Instruction
Copy each line exactly. Leave nothing out.

Dataset content
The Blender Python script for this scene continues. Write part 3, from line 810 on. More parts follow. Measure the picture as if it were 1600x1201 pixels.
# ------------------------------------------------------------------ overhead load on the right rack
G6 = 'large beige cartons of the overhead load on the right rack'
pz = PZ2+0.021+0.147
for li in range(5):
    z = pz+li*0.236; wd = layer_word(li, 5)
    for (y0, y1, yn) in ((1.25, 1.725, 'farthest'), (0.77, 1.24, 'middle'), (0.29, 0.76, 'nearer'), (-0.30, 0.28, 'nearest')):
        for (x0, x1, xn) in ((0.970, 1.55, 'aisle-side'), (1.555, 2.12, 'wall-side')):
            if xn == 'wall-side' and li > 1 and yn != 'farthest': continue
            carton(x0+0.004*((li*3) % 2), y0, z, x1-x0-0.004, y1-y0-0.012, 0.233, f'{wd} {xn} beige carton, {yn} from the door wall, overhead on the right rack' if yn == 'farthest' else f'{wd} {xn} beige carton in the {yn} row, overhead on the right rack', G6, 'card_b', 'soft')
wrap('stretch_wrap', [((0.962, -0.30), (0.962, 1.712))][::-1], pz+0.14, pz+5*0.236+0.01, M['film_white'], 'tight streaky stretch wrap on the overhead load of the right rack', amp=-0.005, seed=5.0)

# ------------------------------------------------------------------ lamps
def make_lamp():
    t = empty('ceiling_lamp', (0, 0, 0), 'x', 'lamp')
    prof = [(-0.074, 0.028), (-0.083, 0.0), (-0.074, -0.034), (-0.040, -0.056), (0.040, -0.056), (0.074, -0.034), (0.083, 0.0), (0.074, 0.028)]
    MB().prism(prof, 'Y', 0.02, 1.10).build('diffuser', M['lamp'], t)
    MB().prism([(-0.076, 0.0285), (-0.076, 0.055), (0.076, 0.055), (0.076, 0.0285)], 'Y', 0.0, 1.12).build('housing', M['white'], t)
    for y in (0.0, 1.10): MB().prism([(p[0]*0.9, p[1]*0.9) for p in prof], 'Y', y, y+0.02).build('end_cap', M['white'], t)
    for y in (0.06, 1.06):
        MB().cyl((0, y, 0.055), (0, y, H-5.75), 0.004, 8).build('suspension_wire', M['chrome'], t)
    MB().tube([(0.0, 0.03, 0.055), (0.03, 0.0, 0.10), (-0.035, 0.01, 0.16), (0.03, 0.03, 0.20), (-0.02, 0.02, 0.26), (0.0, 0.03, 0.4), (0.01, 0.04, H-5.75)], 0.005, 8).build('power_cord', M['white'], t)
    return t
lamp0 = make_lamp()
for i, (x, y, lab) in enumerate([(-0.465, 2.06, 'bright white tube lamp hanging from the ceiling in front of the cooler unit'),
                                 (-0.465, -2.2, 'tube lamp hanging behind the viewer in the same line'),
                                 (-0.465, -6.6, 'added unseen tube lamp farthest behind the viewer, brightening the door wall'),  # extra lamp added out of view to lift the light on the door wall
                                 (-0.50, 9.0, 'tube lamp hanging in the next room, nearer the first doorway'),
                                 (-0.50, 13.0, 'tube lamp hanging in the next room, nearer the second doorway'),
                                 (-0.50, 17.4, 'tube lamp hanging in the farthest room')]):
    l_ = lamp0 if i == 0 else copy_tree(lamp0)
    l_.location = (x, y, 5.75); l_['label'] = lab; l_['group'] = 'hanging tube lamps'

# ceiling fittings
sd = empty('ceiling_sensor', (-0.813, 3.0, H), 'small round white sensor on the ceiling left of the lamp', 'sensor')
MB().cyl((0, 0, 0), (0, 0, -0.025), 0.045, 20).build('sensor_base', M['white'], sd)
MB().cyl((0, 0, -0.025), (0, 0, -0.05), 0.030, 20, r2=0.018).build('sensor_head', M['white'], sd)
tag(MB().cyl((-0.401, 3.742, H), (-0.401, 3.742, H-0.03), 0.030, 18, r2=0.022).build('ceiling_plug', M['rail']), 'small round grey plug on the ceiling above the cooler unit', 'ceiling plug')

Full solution
The Blender Python script for this scene continues. Write part 3, from line 810 on. More parts follow. Measure the picture as if it were 1600x1201 pixels.
# ------------------------------------------------------------------ overhead load on the right rack
G6 = 'large beige cartons of the overhead load on the right rack'
pz = PZ2+0.021+0.147
for li in range(5):
    z = pz+li*0.236; wd = layer_word(li, 5)
    for (y0, y1, yn) in ((1.25, 1.725, 'farthest'), (0.77, 1.24, 'middle'), (0.29, 0.76, 'nearer'), (-0.30, 0.28, 'nearest')):
        for (x0, x1, xn) in ((0.970, 1.55, 'aisle-side'), (1.555, 2.12, 'wall-side')):
            if xn == 'wall-side' and li > 1 and yn != 'farthest': continue
            carton(x0+0.004*((li*3) % 2), y0, z, x1-x0-0.004, y1-y0-0.012, 0.233, f'{wd} {xn} beige carton, {yn} from the door wall, overhead on the right rack' if yn == 'farthest' else f'{wd} {xn} beige carton in the {yn} row, overhead on the right rack', G6, 'card_b', 'soft')
wrap('stretch_wrap', [((0.962, -0.30), (0.962, 1.712))][::-1], pz+0.14, pz+5*0.236+0.01, M['film_white'], 'tight streaky stretch wrap on the overhead load of the right rack', amp=-0.005, seed=5.0)

# ------------------------------------------------------------------ lamps
def make_lamp():
    t = empty('ceiling_lamp', (0, 0, 0), 'x', 'lamp')
    prof = [(-0.074, 0.028), (-0.083, 0.0), (-0.074, -0.034), (-0.040, -0.056), (0.040, -0.056), (0.074, -0.034), (0.083, 0.0), (0.074, 0.028)]
    MB().prism(prof, 'Y', 0.02, 1.10).build('diffuser', M['lamp'], t)
    MB().prism([(-0.076, 0.0285), (-0.076, 0.055), (0.076, 0.055), (0.076, 0.0285)], 'Y', 0.0, 1.12).build('housing', M['white'], t)
    for y in (0.0, 1.10): MB().prism([(p[0]*0.9, p[1]*0.9) for p in prof], 'Y', y, y+0.02).build('end_cap', M['white'], t)
    for y in (0.06, 1.06):
        MB().cyl((0, y, 0.055), (0, y, H-5.75), 0.004, 8).build('suspension_wire', M['chrome'], t)
    MB().tube([(0.0, 0.03, 0.055), (0.03, 0.0, 0.10), (-0.035, 0.01, 0.16), (0.03, 0.03, 0.20), (-0.02, 0.02, 0.26), (0.0, 0.03, 0.4), (0.01, 0.04, H-5.75)], 0.005, 8).build('power_cord', M['white'], t)
    return t
lamp0 = make_lamp()
for i, (x, y, lab) in enumerate([(-0.465, 2.06, 'bright white tube lamp hanging from the ceiling in front of the cooler unit'),
                                 (-0.465, -2.2, 'tube lamp hanging behind the viewer in the same line'),
                                 (-0.465, -6.6, 'added unseen tube lamp farthest behind the viewer, brightening the door wall'),  # extra lamp added out of view to lift the light on the door wall
                                 (-0.50, 9.0, 'tube lamp hanging in the next room, nearer the first doorway'),
                                 (-0.50, 13.0, 'tube lamp hanging in the next room, nearer the second doorway'),
                                 (-0.50, 17.4, 'tube lamp hanging in the farthest room')]):
    l_ = lamp0 if i == 0 else copy_tree(lamp0)
    l_.location = (x, y, 5.75); l_['label'] = lab; l_['group'] = 'hanging tube lamps'

# ceiling fittings
sd = empty('ceiling_sensor', (-0.813, 3.0, H), 'small round white sensor on the ceiling left of the lamp', 'sensor')
MB().cyl((0, 0, 0), (0, 0, -0.025), 0.045, 20).build('sensor_base', M['white'], sd)
MB().cyl((0, 0, -0.025), (0, 0, -0.05), 0.030, 20, r2=0.018).build('sensor_head', M['white'], sd)
tag(MB().cyl((-0.401, 3.742, H), (-0.401, 3.742, H-0.03), 0.030, 18, r2=0.022).build('ceiling_plug', M['rail']), 'small round grey plug on the ceiling above the cooler unit', 'ceiling plug')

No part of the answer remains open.